# Data entries
BEGIN

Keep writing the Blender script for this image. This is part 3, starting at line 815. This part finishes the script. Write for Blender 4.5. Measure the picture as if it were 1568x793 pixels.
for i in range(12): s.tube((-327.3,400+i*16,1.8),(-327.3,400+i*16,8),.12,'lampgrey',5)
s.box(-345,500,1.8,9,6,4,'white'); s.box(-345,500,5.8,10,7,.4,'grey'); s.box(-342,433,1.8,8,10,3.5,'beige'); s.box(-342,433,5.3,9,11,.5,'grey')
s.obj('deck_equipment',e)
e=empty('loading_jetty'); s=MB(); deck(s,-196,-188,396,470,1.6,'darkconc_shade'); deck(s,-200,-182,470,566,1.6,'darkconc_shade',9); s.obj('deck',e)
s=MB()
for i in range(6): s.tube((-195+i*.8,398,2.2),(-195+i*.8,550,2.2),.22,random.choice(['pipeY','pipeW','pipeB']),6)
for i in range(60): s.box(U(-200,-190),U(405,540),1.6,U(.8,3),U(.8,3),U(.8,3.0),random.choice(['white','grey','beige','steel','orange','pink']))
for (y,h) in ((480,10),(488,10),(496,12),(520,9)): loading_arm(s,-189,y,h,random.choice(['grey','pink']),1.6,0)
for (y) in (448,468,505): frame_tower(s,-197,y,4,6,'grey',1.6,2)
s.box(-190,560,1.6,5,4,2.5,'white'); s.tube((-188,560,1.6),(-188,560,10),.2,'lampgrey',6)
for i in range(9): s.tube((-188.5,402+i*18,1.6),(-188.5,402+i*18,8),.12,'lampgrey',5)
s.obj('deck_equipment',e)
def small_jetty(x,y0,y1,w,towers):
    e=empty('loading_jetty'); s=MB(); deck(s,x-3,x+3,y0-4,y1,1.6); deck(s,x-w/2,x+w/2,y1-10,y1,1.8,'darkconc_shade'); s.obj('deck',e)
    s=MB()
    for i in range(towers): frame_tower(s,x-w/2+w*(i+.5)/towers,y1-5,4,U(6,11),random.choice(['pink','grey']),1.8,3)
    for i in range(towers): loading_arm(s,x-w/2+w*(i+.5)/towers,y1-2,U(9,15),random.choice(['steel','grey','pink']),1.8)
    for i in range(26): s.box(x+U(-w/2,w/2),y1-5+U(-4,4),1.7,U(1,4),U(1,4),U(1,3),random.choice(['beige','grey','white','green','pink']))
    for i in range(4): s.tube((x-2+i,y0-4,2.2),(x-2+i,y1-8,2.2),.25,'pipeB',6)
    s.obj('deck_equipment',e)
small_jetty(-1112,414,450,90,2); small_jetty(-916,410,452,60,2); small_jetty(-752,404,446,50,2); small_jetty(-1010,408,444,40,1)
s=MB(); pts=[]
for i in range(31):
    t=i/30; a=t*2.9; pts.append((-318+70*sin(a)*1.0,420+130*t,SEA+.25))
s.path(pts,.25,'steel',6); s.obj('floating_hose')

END
BEGIN

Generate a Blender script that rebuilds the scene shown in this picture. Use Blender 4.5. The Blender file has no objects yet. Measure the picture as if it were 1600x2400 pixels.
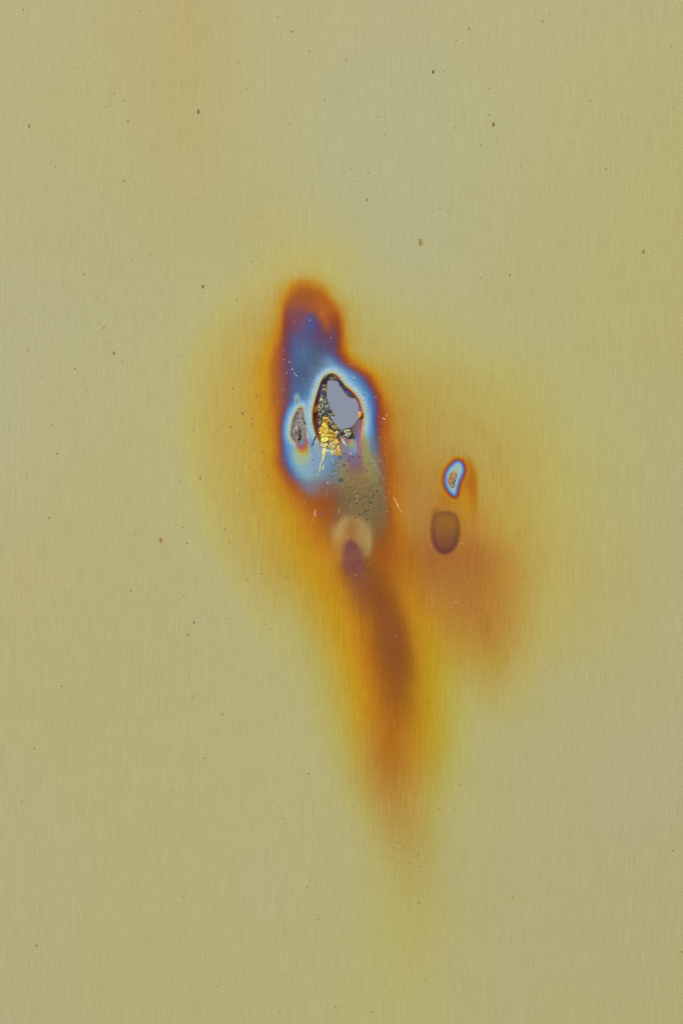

END

# Your goal
Scan the entries above. Copy each line that has the string "Blender".

# Written answer
Keep writing the Blender script for this image. This is part 3, starting at line 815. This part finishes the script. Write for Blender 4.5. Measure the picture as if it were 1568x793 pixels.
Generate a Blender script that rebuilds the scene shown in this picture. Use Blender 4.5. The Blender file has no objects yet. Measure the picture as if it were 1600x2400 pixels.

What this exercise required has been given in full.